=== DATASET EXCERPT ===
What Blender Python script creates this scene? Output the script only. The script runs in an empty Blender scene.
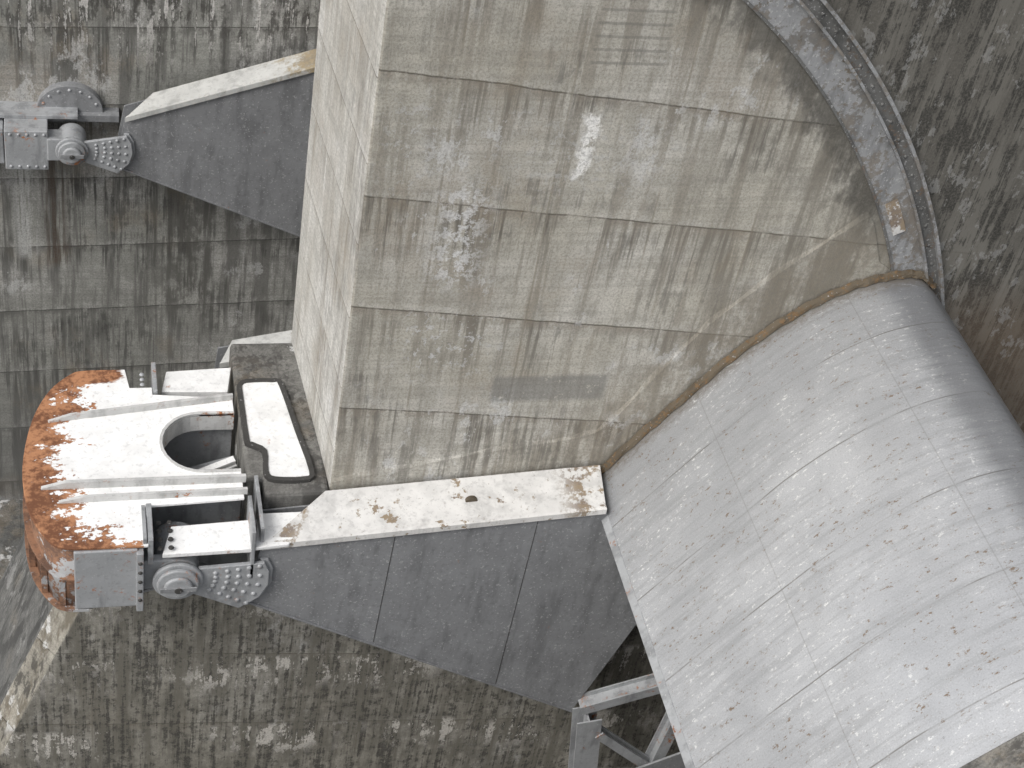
import bpy, bmesh, math, random
from mathutils import Vector, Matrix
random.seed(4)
S=bpy.context.scene
# ------------------------------------------------------------ node helper
class NT:
    def __init__(s,name):
        s.m=bpy.data.materials.new(name); s.m.use_nodes=True
        s.t=s.m.node_tree; s.n=s.t.nodes; s.l=s.t.links
        s.b=s.n['Principled BSDF']
        s.tc=s.n.new('ShaderNodeTexCoord'); s.P=s.tc.outputs['Object']
        x=s.n.new('ShaderNodeSeparateXYZ'); s.l.new(s.P,x.inputs[0])
        s.x,s.y,s.z=x.outputs
    def put(s,sock,v):
        if hasattr(v,'is_linked'): s.l.new(v,sock)
        elif isinstance(v,(tuple,list)) and len(v)==3 and sock.type=='RGBA': sock.default_value=(*v,1)
        else: sock.default_value=v
    def math(s,op,a,b=0.0,c=0.0,clamp=False):
        n=s.n.new('ShaderNodeMath'); n.operation=op; n.use_clamp=clamp
        for i,v in enumerate((a,b,c)): s.put(n.inputs[i],v)
        return n.outputs[0]
    def add(s,a,b): return s.math('ADD',a,b)
    def mul(s,a,b): return s.math('MULTIPLY',a,b)
    def sub(s,a,b): return s.math('SUBTRACT',a,b)
    def noise(s,scale,detail=3,rough=.55,vec=None,sc=(1,1,1),off=(0,0,0),rgb=False):
        m=s.n.new('ShaderNodeMapping'); s.l.new(vec or s.P,m.inputs[0])
        m.inputs['Scale'].default_value=sc; m.inputs['Location'].default_value=off
        n=s.n.new('ShaderNodeTexNoise'); s.l.new(m.outputs[0],n.inputs['Vector'])
        n.inputs['Scale'].default_value=scale; n.inputs['Detail'].default_value=detail
        n.inputs['Roughness'].default_value=rough
        if rgb:
            q=s.n.new('ShaderNodeSeparateColor'); s.l.new(n.outputs['Color'],q.inputs[0]); return q.outputs[0],q.outputs[1],q.outputs[2]
        return n.outputs['Fac']
    def rng(s,v,a,b,lo=0.0,hi=1.0):
        n=s.n.new('ShaderNodeMapRange'); n.clamp=True; n.interpolation_type='SMOOTHSTEP'
        for i,q in enumerate((v,a,b,lo,hi)): s.put(n.inputs[i],q)
        return n.outputs[0]
    def mix(s,f,a,b,mode='MIX'):
        n=s.n.new('ShaderNodeMix'); n.data_type='RGBA'; n.blend_type=mode
        s.put(n.inputs[0],f); s.put(n.inputs[6],a); s.put(n.inputs[7],b)
        return n.outputs[2]
    def line(s,v,period,w):
        f=s.math('PINGPONG',v,period/2)
        return s.rng(f,w*.4,w,1.0,0.0)
    def box(s,u,v,u0,u1,v0,v1,e=.1):
        a=s.mul(s.rng(u,u0-e,u0+e),s.rng(u,u1-e,u1+e,1.0,0.0))
        b=s.mul(s.rng(v,v0-e,v0+e),s.rng(v,v1-e,v1+e,1.0,0.0))
        return s.mul(a,b)
    def out(s,col,rough=.85,metal=0.0,h=None,bs=.5,bd=.02):
        s.put(s.b.inputs['Base Color'],col); s.put(s.b.inputs['Roughness'],rough)
        s.put(s.b.inputs['Metallic'],metal)
        if h is not None:
            b=s.n.new('ShaderNodeBump'); b.inputs['Strength'].default_value=bs; b.inputs['Distance'].default_value=bd
            s.l.new(h,b.inputs['Height']); s.l.new(b.outputs[0],s.b.inputs['Normal'])
        return s.m

def concrete(name,base,light,dark,tilt=0.0,lift=1.9,off=0.0,streak=.5,efflo=.60,dirt=.5,axis='x',extra=None,vj=1.55,mould=.5,efk=.8):
    t=NT(name)
    U=t.x if axis=='x' else t.y
    b1,b2,b3=t.noise(.5,2,.6,rgb=True)
    m1,m2,m3=t.noise(2.6,6,.74,sc=(1,1,.6),off=(5,2,1),rgb=True)
    fine=t.noise(26,3,.78)
    board=t.noise(1.0,2,.6,sc=(.35,.35,9))
    vst=t.noise(1.0,5,.65,sc=(3.2,3.2,.22),off=(3,1,0))
    vst2=t.noise(1.0,4,.7,sc=(11,11,.4),off=(9,4,2))
    wob=t.add(t.mul(t.sub(b3,.5),.08),t.mul(t.sub(m1,.5),.05))
    zz=t.add(t.add(t.z,t.mul(U,tilt)),wob)
    c=t.mix(t.rng(b1,.35,.65),base,light)
    c=t.mix(t.rng(m1,.42,.62,0.0,.6),c,tuple(v*.66 for v in base))
    c=t.mix(t.mul(t.rng(vst,.49,.60),streak),c,dark)
    c=t.mix(t.mul(t.rng(vst2,.52,.66),streak*.45),c,dark)
    c=t.mix(t.rng(board,.45,.60,0.0,.28),c,tuple(v*.55 for v in base))
    fr=t.math('FRACT',t.math('DIVIDE',t.add(zz,off+190*lift),lift))
    ln=t.math('MAXIMUM',t.rng(fr,.0,.012,1.0,0.0),t.rng(fr,.988,.998))
    leak=t.mul(t.mul(t.rng(fr,.10,.99),t.rng(t.add(t.mul(vst2,.5),t.mul(vst,.5)),.47,.56)),t.rng(b2,.38,.54))
    c=t.mix(t.mul(leak,dirt),c,tuple(v*.55 for v in dark))
    top=t.mul(t.rng(fr,.0,.12,1.0,0.0),t.rng(m2,.45,.58))
    c=t.mix(t.mul(top,.5*dirt+.25),c,light)
    band=t.mul(t.rng(fr,.88,.99),t.rng(m3,.42,.55)); c=t.mix(t.mul(band,dirt),c,dark)
    c=t.mix(t.mul(ln,t.rng(m3,.36,.50,.35,.95)),c,tuple(v*.42 for v in dark))
    vl=t.mul(t.line(t.add(U,t.mul(wob,.3)),vj,.022),t.rng(b2,.40,.55))
    c=t.mix(t.mul(vl,.6),c,dark)
    c=t.mix(t.mul(t.mul(t.rng(b2,.52,.64),t.rng(m1,.60,.42)),.35),c,(.22,.17,.11))
    bl=t.mul(t.rng(b3,.48,.62),t.rng(t.add(t.mul(m2,.5),t.mul(vst2,.5)),.50,.57))
    c=t.mix(t.mul(bl,mould),c,(.045,.043,.04))
    ef=t.mul(t.rng(b1,.52,.6),t.rng(m3,efflo-.05,efflo))
    c=t.mix(t.mul(ef,efk),c,(.64,.64,.63))
    if extra: c=extra(t,c,(b1,b2,b3),(m1,m2,m3),vst,vst2,fine)
    c=t.mix(t.rng(fine,.42,.66,0.0,.5),c,tuple(v*.36 for v in base))
    return t.out(c,.9,0.0,fine,.5,.015)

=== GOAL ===
Extract all lines containing the word "scene".

=== PROBLEM SOLUTION ===
What Blender Python script creates this scene? Output the script only. The script runs in an empty Blender scene.
S=bpy.context.scene